The mine produces phosphate concentrates which are a crucial raw material in the production of fertilisers and other chemical products in the agriculture value chain by companies including Zimphos, Sable Chemicals and the Zimbabwe Fertiliser Company, all sister companies of Dorowa under the IDC stable.

The IDC was placed under sanctions by the U.S in the aftermath of the land reform programme and was only removed in 2016, but not before most of the companies under its portfolio, including Dorowa, had buckled under the harsh restrictions.

At peak, Dorowa could produce around 150 000 tonnes of phosphate concentrate per year, but capacity plummeted to 10 percent at the height of the economic sanctions.

“That is (the period) where they had their debts ballooning and most of their operations really went down, they ended up, round about 2015, at 10 percent capacity. IDC is a big institution, Chemplex is under IDC which affects Dorowa, Zimphos and Sable, that is how they were targeting the anchors of our economy, to really cripple them,” said Industry and Trade Minister Mangaliso Ndlovu during a familiarisation tour of the mine.

Dorowa Minerals general manager Charles Mangadze said the sanctions on IDC affected the miner which now requires about $10 million in fresh capital to recapitalise its operations.
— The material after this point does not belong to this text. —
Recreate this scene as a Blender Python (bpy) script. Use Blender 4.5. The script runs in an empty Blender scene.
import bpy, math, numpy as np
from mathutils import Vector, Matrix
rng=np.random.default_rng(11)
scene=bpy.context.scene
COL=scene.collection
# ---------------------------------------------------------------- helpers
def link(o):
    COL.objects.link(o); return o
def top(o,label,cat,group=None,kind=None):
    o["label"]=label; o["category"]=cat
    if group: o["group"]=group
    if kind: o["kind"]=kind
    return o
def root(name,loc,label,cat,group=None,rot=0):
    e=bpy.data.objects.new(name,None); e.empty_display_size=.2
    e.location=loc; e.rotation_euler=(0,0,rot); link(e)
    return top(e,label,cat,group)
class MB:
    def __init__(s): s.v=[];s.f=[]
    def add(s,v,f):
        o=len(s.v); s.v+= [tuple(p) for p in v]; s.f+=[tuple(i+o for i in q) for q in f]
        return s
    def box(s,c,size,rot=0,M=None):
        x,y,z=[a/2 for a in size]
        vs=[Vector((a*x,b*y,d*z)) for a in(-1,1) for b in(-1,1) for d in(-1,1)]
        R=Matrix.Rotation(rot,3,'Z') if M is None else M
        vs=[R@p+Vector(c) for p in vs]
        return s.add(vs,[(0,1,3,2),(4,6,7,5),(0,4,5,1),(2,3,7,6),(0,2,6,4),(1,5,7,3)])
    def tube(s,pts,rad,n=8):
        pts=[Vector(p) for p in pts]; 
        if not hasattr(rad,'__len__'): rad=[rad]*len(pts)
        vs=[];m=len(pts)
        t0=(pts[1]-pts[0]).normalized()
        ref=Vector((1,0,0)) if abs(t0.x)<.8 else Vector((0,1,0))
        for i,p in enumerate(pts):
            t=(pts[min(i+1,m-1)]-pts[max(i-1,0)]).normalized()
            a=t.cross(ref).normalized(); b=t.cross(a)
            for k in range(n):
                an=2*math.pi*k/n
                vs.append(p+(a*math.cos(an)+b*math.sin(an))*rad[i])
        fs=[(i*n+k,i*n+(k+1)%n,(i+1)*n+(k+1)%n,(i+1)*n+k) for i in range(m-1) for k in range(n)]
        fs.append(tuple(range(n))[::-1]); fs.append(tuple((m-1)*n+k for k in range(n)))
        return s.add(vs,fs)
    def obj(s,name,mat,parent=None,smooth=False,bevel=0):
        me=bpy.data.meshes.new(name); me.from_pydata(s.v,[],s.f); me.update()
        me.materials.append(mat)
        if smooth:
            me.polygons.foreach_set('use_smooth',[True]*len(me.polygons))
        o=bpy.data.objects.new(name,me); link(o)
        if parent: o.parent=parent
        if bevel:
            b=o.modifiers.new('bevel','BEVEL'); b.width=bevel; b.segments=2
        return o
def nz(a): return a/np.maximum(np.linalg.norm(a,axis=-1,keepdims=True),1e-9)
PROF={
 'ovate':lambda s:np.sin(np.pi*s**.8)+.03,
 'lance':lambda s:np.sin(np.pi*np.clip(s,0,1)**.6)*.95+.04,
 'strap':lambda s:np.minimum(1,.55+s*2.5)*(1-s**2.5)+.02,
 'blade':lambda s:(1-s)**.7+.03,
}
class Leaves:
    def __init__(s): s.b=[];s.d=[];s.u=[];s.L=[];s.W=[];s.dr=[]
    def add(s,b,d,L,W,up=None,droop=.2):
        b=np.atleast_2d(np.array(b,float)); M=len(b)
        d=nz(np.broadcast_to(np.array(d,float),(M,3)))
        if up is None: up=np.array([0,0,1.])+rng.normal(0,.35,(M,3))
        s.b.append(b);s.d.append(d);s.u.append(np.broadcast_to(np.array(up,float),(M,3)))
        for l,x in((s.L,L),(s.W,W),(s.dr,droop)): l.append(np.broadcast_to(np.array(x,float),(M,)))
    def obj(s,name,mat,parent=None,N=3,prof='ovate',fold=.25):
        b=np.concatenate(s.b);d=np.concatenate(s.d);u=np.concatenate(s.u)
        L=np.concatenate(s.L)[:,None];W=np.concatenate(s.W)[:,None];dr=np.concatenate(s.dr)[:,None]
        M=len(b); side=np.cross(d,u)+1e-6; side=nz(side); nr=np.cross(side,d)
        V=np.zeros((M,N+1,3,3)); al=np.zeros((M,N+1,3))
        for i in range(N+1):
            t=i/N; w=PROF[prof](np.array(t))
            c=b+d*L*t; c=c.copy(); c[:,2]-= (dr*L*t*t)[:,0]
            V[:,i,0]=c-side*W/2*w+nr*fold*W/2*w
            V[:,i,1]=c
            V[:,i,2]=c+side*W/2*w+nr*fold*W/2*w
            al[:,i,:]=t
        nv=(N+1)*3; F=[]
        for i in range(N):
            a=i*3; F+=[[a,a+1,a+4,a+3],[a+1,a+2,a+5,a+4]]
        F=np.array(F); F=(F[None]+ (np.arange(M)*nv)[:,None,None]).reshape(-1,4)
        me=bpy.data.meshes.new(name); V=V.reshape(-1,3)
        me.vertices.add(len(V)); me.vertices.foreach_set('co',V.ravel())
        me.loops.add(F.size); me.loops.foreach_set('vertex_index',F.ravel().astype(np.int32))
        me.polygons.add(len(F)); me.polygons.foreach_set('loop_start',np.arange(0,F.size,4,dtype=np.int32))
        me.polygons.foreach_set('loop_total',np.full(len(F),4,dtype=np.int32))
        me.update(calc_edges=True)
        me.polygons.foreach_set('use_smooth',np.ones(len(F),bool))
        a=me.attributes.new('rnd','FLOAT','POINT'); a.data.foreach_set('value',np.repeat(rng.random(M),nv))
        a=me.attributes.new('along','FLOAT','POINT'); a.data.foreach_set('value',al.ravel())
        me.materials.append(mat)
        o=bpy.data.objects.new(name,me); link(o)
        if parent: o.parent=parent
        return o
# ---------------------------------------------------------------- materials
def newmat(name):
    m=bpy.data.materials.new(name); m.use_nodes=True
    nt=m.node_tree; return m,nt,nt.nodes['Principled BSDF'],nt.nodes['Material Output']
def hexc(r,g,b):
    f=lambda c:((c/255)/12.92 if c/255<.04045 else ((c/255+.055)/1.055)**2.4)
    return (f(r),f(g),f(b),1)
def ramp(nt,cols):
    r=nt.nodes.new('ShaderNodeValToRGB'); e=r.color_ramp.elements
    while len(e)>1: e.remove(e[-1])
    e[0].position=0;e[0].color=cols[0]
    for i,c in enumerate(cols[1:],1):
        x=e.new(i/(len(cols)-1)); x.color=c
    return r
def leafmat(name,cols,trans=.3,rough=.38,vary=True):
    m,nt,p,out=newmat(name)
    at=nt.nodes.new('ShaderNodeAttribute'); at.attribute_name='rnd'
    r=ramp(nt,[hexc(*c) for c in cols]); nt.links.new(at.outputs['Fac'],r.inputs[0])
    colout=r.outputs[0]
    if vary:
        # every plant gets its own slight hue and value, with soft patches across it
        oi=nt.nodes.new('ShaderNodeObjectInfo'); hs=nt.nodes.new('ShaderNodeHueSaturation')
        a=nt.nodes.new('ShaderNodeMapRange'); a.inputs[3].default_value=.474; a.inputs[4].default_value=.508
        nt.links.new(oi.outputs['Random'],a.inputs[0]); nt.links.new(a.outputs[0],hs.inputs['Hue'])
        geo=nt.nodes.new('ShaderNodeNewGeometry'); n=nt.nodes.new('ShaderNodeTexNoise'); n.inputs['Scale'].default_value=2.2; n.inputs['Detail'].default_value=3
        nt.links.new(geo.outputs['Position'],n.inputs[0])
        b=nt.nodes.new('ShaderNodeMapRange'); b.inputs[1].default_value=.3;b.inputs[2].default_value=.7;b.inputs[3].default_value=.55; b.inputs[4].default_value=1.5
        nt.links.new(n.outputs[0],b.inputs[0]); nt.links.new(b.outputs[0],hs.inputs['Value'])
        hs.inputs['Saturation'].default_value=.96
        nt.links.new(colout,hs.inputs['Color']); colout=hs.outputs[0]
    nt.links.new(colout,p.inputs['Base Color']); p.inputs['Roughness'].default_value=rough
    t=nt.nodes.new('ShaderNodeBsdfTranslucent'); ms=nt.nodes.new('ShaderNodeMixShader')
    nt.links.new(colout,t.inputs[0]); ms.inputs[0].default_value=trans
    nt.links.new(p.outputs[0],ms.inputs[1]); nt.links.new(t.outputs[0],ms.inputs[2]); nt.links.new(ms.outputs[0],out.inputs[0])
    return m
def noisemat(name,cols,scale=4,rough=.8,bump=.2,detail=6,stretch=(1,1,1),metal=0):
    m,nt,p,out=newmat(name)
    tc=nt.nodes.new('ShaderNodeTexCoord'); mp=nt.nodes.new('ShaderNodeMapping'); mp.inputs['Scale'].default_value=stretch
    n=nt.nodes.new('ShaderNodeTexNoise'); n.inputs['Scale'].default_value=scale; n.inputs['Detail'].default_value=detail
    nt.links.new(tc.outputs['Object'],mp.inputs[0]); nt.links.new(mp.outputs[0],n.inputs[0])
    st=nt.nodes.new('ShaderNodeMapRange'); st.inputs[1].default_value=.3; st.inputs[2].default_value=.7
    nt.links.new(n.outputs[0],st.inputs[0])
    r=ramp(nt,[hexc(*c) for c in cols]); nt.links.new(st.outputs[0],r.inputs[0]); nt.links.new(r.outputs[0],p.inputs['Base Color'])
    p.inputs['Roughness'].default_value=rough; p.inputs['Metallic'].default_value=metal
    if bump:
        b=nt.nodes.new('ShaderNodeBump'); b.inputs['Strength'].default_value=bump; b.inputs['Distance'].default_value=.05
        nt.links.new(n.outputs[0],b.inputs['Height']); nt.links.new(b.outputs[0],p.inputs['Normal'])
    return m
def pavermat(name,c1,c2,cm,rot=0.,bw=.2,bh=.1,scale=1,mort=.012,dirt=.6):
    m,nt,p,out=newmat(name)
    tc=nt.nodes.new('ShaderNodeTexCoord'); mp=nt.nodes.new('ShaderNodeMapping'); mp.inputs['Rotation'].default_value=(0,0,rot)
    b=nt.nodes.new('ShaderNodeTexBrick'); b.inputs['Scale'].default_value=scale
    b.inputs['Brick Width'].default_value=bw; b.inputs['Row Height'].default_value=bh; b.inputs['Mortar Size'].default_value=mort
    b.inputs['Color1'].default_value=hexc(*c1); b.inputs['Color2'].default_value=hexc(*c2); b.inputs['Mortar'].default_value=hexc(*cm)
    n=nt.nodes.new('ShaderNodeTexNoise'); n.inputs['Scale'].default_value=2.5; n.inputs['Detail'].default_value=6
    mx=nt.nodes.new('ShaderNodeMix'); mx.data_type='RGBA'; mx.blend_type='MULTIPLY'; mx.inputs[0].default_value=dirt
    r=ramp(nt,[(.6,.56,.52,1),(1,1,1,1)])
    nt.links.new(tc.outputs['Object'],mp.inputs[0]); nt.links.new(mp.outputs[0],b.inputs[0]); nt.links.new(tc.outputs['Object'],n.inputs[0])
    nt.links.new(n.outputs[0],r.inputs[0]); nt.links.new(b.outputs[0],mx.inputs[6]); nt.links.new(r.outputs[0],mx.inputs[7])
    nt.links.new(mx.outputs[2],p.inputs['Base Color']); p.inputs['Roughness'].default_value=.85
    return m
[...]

“IDC was on sanctions together with its subsidiaries so it used to be an issue,” he said.

The sanctions, which have badly affected every sector of Zimbabwe’s economy, have cost the country in excess of US$90 billion in economic damages over the years through, among other things, limiting Zimbabwean businesses’ access to international markets.

Prior to the sanctions, Zimbabwe used to produce enough fertiliser for its domestic needs while also exporting into the region and beyond.

“In the past it was actually unusual for people to talk of importing fertiliser because it was expected that it comes from our local producers. That capacity is still there.”

But, despite the huge setbacks experienced due to sanctions, Dorowa is keen to soldier on.

“But since we were removed from the sanctions, we have managed to do a refurbishment programme at a cost of about $5 million. As a result of that right now we are operating at between 60-65 percent capacity. Our aim is to go beyond that, we expect to be operating at maximum capacity so that we feed the local agriculture industry like we used to do in the past,” Mangadze said.

Chemplex chief executive officer Tapuwa Mashingaidze said the country could again attain fertiliser self sufficiency.

“We need to place a lot more emphasis on the primary manufacture of the fertilizer material locally and this is where companies like Dorowa and Zimphos come in.

“We believe it is a strategic industry important to agriculture and if we are to have a green revolution in Zimbabwe as they have had in other countries in Asia for example, we need to have a stronger fertilizer industry,” he said.